Carson: Cooperation key in funding road and bridge projects

By Traci Chapman
Published on September 27, 2008

Escalating costs are leading government officials to work together to seek ways to pay for needed road and bridge repairs.

Canadian County Commissioner Phil Carson spoke about one such program at the commissioners’ regular meeting Monday. Carson said he was one of “several” attendees at a meeting sponsored by the Association of County Commissioners of Oklahoma last week in Chickasha.

“Road and bridge funding is getting so expensive that we’re grabbing at straws to finance projects,” Carson said. “We want to work together on our five-year road and bridge plan.”

In addition to county commissioners, Carson said representatives from private industry and the Cheyenne and Arapaho Tribes participated in the meeting.

“It only makes sense for us to work in partnership with all of these different entities, and with rising fuel costs and other expenses, it may come to the point that we have no other way to do it,” he said.

Angela Blind, road construction program director with the C&A Tribes, said her office will work with commissioners throughout the nine counties adjacent to tribal offices.

“We’re really in the inventory phase right now — we’re prioritizing our projects,” she said. “We’re trying to increase our road repair allocations, and we want to build better relationships with the county commissioners in this process.”

District 2 Commissioner Don Young said state funding for bridges has been cut, causing problems for officials trying to “keep roads safe.”

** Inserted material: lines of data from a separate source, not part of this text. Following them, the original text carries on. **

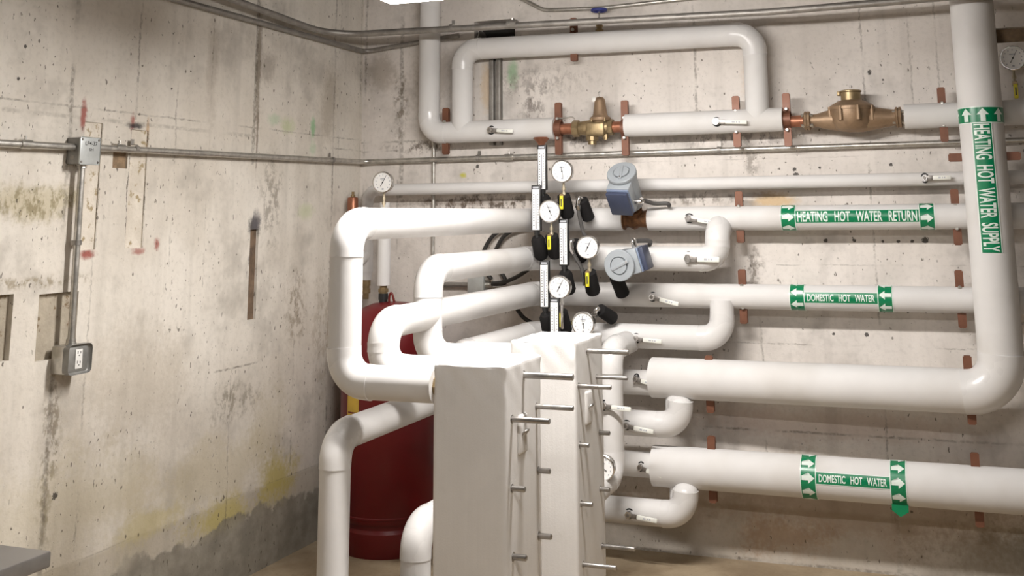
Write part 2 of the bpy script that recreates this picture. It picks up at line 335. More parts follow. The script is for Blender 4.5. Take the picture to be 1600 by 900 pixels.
def lathe(bm, o, axis, prof, n=28, cap=True):
    """prof: list of (distance along axis, radius)"""
    o = V(o); x, y, a = frame(axis); rings = []
    for s, r in prof:
        rings.append([bm.verts.new(o + a * s + (x * math.cos(2 * math.pi * j / n) + y * math.sin(2 * math.pi * j / n)) * max(r, 1e-4)) for j in range(n)])
    for p, q in zip(rings, rings[1:]):
        for j in range(n): bm.faces.new((p[j], p[(j + 1) % n], q[(j + 1) % n], q[j]))
    if cap: bm.faces.new(rings[0][::-1]); bm.faces.new(rings[-1])
    return bm
def fillet(pts, R, seg=10):
    """-> list of ('line', [p,q]) and ('arc', [...]) pieces"""
    pts = [V(p) for p in pts]; out = []; cur = pts[0]
    Rs = R if isinstance(R, (list, tuple)) else [R] * len(pts)
    for i in range(1, len(pts) - 1):
        p = pts[i]; d0 = (p - pts[i - 1]).normalized(); d1 = (pts[i + 1] - p).normalized()
        ang = d0.angle(d1)
        if ang < .02: continue
        t = Rs[i] * math.tan(ang / 2); a, b = p - d0 * t, p + d1 * t
        c = a + (d1 - d0 * d0.dot(d1)).normalized() * Rs[i]
        out.append(('line', [cur, a]))
        ax = d0.cross(d1).normalized(); arc = []
        for j in range(seg + 1): arc.append(c + Matrix.Rotation(ang * j / seg, 3, ax) @ (a - c))
        out.append(('arc', arc)); cur = b
    out.append(('line', [cur, pts[-1]]))
    return out
def curve_pts(pts, R, seg=8):
    o = []
    for k, p in fillet(pts, R, seg): o += p if not o else p[1:]
    return [p for i, p in enumerate(o) if i == 0 or (p - o[i - 1]).length > 1e-5]
def smooth_pts(pts, n=8):
    pts = [V(p) for p in pts]; P = [pts[0]] + pts + [pts[-1]]; o = []
    for i in range(1, len(P) - 2):
        for j in range(n):
            t = j / n; a, b, c, d = P[i - 1], P[i], P[i + 1], P[i + 2]
            o.append(.5 * ((2 * b) + (c - a) * t + (2 * a - 5 * b + 4 * c - d) * t * t + (3 * b - a - 3 * c + d) * t ** 3))
    return o + [pts[-1]]
def text_bm(body, bold=0.022):
    cu = bpy.data.curves.new('t', 'FONT'); cu.body = body; cu.offset = bold; cu.resolution_u = 4
    ob = bpy.data.objects.new('t', cu); COL.objects.link(ob)
    dg = bpy.context.evaluated_depsgraph_get(); me = bpy.data.meshes.new_from_object(ob.evaluated_get(dg))
    bm = bmesh.new(); bm.from_mesh(me)
    bpy.data.objects.remove(ob); bpy.data.curves.remove(cu); bpy.data.meshes.remove(me)
    xs = [v.co.x for v in bm.verts]; ys = [v.co.y for v in bm.verts]
    x0, x1, y0, y1 = min(xs), max(xs), min(ys), max(ys)
    for v in bm.verts: v.co = V(((v.co.x - x0) / (x1 - x0), (v.co.y - y0) / (y1 - y0), 0))
    return bm

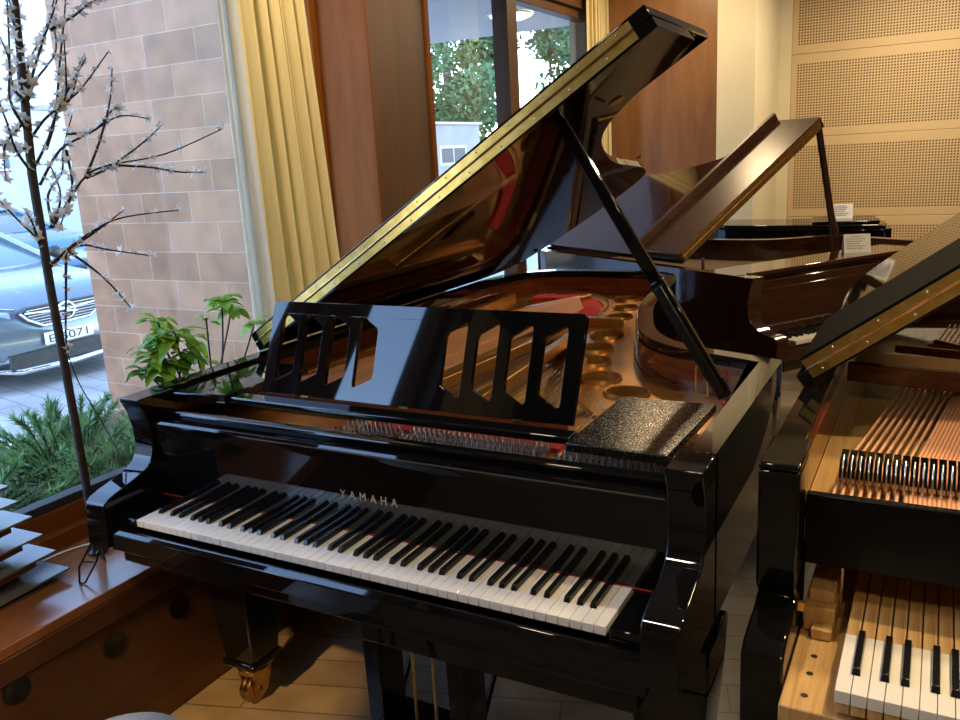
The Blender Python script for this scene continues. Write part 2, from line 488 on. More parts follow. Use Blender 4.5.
# soundboard, plate
sbp = inner_poly(inn, .25) 
MB().prism(sbp, lambda u, v: (u, v, .80), lambda u, v: (u, v, .808)).build('soundboard', 'spruce', P)
HOLES = [(.503, 2.17, .050, .052), (.563, 1.97, .050, .052), (.605, 1.775, .048, .050), (.672, 1.44, .053, .060), (.712, 1.225, .053, .058), (.765, 1.045, .055, .056), (.86, .865, .057, .055), (.985, .74, .058, .048)]
HOLES = [(x-.02, y, a, b) for x, y, a, b in HOLES]
pp = [q for q in offset_poly(inn, .002) if q[1] > .085]
pp = pp + [(pp[-1][0], .06), (pp[0][0], .06)]
hl = [circ(*h) for h in HOLES]
win = [[(.02, .55), (.30, .55), (.36, .95), (.40, 1.50), (.14, 1.90), (.03, 1.75), (.0, 1.0)], [(.42, .55), (.98, .50), (.80, .72), (.68, .95), (.60, 1.2), (.52, 1.42), (.46, 1.30)]]
pm = plate_holes(MB(), pp, hl + win, .872, .890)
for (x, y, a, b) in HOLES:          # raised lips
    n = 24
    pr = [(1.00, .876), (1.02, .900), (1.10, .902), (1.18, .889)]
    vs = [(x+a*k*math.cos(2*math.pi*i/n), y+b*k*math.sin(2*math.pi*i/n), z) for k, z in pr for i in range(n)]
    fs = [(j*n+i, j*n+(i+1)%n, (j+1)*n+(i+1)%n, (j+1)*n+i) for j in range(3) for i in range(n)]
    pm.add(vs, fs)
plate = pm.build('iron_plate', 'gold', P, smooth=35)
def bar(x0, y0, x1, y1, w, z0, z1, name='plate_bar', mat='gold', par=None):
    d = Vector((x1-x0, y1-y0)).normalized(); n = Vector((-d.y, d.x))*w/2
    q = [(x0-n.x, y0-n.y), (x0+n.x, y0+n.y), (x1+n.x, y1+n.y), (x1-n.x, y1-n.y)]
    m = MB().hexa([(a, b, z0) for a, b in reversed(q)] + [(a, b, z1) for a, b in reversed(q)])
    return m.build(name, mat, par or P, bevel=.004)
for a in [(.40, .30, .50, 1.58), (.64, .28, .56, 1.36), (.93, .27, .74, .98), (.22, .3, .38, 1.62), (-.045, .30, -.03, 2.05), (.50, 1.60, .66, 1.60), (-.02, 1.30, .33, 2.10)]:
    bar(*a, .030, .889, .925)
bar(-.07, .285, 1.28, .285, .035, .889, .915)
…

“We can complete bridge projects that have already been started, but anything new has been put on hold — there just isn’t any funding to do it,” he said.

The escalating cost of asphalt and other materials has been a major factor in government agencies’ ability to complete projects, both locally and at the state and federal level, said Jay Adams, assistant planning division manager at Oklahoma Department of Transportation.

“The increase in costs has absolutely destroyed our eight-year construction work plan,” Adams said. “When the costs just completely blow your project estimates out of the water, you can’t really have a feasible plan.”

Those costs include an increase in asphalt prices from $282 per ton in September 2007 to $662 a ton now, Adams said.

“There’s no way to get around that kind of increase,” he said.

Higher fuel prices have compounded the situation, Carson said, impacting not just asphalt prices but costs for other materials.

“It also hurts our ability to get the job done in straight costs of doing business,” he said. “The increases in operations are skyrocketing because it costs so much to run our equipment, in addition to the higher prices of the supplies we need to complete repairs.”

Carson said he hopes agencies “banding together” to find solutions helps the situation.

“We’ve got a bad situation here, and we need to work together to keep these roads safe for our citizens,” he said. “Hopefully, we can work together and learn from each other to accomplish that.”